Using the data below, copy every line that contains the word "high".
##############################
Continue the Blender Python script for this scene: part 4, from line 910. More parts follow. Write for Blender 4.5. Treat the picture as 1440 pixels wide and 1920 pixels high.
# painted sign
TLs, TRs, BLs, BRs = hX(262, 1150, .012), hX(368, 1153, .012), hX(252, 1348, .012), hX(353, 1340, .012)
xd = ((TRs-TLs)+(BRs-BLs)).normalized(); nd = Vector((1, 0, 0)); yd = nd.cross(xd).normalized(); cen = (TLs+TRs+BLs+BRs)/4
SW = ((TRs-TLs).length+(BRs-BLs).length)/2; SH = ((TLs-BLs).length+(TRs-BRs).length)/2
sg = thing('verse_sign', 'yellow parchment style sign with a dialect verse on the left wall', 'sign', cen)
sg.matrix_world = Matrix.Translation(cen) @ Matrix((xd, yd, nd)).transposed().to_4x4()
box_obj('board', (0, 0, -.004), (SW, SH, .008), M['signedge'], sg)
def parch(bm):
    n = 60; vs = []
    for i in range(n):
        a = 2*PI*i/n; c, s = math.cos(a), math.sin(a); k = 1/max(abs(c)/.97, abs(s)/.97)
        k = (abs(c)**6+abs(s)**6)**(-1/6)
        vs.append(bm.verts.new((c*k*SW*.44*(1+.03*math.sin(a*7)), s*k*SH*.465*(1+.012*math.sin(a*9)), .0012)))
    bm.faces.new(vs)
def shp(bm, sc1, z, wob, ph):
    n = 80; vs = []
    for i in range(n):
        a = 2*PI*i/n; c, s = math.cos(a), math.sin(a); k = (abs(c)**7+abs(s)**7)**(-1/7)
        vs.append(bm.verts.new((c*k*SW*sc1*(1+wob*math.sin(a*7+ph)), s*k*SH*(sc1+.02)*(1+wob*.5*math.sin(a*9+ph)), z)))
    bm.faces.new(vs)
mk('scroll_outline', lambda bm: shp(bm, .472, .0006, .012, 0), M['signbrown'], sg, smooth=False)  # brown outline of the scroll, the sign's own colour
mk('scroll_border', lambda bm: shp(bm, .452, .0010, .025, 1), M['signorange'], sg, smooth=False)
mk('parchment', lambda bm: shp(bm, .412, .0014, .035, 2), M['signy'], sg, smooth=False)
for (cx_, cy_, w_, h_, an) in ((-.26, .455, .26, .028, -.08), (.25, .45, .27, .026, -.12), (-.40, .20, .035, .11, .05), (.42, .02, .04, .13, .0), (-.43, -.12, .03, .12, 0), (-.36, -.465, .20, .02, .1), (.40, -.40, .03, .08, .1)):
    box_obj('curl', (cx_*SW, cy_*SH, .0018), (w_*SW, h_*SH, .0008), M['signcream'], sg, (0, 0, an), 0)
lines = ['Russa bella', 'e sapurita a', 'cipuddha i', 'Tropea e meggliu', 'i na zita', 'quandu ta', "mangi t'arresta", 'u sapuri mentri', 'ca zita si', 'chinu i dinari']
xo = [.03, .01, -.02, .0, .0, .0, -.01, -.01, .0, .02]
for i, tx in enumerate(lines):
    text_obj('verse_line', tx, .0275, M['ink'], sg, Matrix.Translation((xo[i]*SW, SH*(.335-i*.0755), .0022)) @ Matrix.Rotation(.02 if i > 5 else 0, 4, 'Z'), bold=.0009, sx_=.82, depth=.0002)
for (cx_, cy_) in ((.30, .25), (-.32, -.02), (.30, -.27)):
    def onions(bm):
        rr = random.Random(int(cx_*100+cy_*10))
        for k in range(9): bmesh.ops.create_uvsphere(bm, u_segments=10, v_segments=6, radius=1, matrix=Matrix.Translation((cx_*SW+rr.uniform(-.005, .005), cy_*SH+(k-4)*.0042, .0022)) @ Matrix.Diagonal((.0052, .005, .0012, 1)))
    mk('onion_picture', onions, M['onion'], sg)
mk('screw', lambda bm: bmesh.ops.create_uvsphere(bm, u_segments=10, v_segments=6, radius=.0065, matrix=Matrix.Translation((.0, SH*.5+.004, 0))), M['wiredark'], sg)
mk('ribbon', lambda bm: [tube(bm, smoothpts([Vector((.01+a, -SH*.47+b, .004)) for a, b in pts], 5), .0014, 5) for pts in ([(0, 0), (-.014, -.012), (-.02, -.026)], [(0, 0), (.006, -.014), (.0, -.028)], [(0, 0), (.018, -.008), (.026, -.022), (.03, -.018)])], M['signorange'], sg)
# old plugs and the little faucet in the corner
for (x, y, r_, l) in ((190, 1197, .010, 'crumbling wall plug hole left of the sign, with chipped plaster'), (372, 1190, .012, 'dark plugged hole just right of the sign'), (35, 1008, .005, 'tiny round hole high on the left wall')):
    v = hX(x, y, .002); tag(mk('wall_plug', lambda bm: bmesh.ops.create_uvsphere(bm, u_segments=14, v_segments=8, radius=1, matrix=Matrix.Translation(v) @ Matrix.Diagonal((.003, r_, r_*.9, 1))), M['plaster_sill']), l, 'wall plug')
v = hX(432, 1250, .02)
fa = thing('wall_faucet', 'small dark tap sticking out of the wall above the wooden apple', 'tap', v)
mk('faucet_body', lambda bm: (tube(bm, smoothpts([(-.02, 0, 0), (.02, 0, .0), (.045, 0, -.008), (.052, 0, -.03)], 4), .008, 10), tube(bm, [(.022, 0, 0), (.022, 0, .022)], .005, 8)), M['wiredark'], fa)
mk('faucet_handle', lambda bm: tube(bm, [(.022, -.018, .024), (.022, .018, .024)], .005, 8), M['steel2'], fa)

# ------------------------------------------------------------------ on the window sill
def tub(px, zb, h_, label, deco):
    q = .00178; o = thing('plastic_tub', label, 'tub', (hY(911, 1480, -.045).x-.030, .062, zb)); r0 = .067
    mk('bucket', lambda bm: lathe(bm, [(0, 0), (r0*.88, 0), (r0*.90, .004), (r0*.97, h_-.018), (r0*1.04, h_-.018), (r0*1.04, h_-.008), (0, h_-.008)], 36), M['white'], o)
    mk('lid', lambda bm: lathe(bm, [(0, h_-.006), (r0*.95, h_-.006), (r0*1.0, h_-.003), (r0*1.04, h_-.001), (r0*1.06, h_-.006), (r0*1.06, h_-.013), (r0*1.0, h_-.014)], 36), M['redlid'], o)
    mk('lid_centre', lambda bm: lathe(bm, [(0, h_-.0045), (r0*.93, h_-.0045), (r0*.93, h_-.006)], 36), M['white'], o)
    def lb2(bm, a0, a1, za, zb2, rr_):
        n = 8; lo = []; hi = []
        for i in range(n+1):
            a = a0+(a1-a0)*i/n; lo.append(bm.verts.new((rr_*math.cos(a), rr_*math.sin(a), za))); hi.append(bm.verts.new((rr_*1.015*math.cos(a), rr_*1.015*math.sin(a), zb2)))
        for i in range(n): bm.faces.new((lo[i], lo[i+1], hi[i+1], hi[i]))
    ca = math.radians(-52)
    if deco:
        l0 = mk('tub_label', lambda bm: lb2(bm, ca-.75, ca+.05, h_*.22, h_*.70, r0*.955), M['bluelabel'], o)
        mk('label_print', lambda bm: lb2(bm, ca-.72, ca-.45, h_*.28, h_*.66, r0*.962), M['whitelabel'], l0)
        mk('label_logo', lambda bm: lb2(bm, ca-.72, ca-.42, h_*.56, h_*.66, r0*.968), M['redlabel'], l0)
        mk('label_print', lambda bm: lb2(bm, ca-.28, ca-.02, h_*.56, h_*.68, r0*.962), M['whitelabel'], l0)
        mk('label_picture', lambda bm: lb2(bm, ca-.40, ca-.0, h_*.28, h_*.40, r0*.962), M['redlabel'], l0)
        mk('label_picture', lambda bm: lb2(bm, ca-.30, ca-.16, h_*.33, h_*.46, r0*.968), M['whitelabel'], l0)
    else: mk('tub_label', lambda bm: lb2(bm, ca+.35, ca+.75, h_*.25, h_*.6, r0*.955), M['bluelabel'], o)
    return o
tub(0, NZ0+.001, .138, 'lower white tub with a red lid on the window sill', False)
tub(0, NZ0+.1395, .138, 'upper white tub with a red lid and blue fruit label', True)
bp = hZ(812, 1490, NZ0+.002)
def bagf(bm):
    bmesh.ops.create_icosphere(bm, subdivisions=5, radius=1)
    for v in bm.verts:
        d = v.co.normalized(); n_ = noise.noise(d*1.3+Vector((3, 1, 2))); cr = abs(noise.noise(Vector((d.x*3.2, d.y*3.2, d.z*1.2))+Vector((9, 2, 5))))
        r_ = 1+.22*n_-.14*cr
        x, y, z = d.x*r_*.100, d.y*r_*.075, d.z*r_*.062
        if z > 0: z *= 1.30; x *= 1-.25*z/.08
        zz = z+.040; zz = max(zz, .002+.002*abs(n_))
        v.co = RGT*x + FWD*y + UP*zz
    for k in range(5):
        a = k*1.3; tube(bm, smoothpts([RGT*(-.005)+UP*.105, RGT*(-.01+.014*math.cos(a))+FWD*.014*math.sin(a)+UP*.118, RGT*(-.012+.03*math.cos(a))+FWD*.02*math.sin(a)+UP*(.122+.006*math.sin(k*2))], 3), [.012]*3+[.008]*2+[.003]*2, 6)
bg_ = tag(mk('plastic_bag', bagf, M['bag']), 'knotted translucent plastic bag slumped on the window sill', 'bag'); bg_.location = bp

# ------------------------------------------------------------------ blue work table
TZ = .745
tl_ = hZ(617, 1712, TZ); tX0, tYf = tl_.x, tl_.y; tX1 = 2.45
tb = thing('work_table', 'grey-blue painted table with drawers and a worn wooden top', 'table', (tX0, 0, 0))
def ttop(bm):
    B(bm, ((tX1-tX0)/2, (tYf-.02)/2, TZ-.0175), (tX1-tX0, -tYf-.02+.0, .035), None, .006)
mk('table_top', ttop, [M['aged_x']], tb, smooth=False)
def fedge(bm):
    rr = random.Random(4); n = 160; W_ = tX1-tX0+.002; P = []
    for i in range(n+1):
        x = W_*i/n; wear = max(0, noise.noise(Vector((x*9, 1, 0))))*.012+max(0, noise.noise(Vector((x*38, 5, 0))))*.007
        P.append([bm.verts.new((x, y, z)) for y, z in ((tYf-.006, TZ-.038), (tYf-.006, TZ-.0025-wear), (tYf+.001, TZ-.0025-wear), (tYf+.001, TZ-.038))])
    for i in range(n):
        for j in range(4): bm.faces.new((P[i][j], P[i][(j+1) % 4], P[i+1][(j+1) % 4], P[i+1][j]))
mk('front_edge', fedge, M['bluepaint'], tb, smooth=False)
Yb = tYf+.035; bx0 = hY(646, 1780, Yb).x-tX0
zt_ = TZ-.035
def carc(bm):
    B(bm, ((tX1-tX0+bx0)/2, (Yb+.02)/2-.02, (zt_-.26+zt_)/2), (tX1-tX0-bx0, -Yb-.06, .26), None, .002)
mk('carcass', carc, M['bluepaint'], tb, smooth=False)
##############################
### REPLY
Continue the Blender Python script for this scene: part 4, from line 910. More parts follow. Write for Blender 4.5. Treat the picture as 1440 pixels wide and 1920 pixels high.
for (x, y, r_, l) in ((190, 1197, .010, 'crumbling wall plug hole left of the sign, with chipped plaster'), (372, 1190, .012, 'dark plugged hole just right of the sign'), (35, 1008, .005, 'tiny round hole high on the left wall')):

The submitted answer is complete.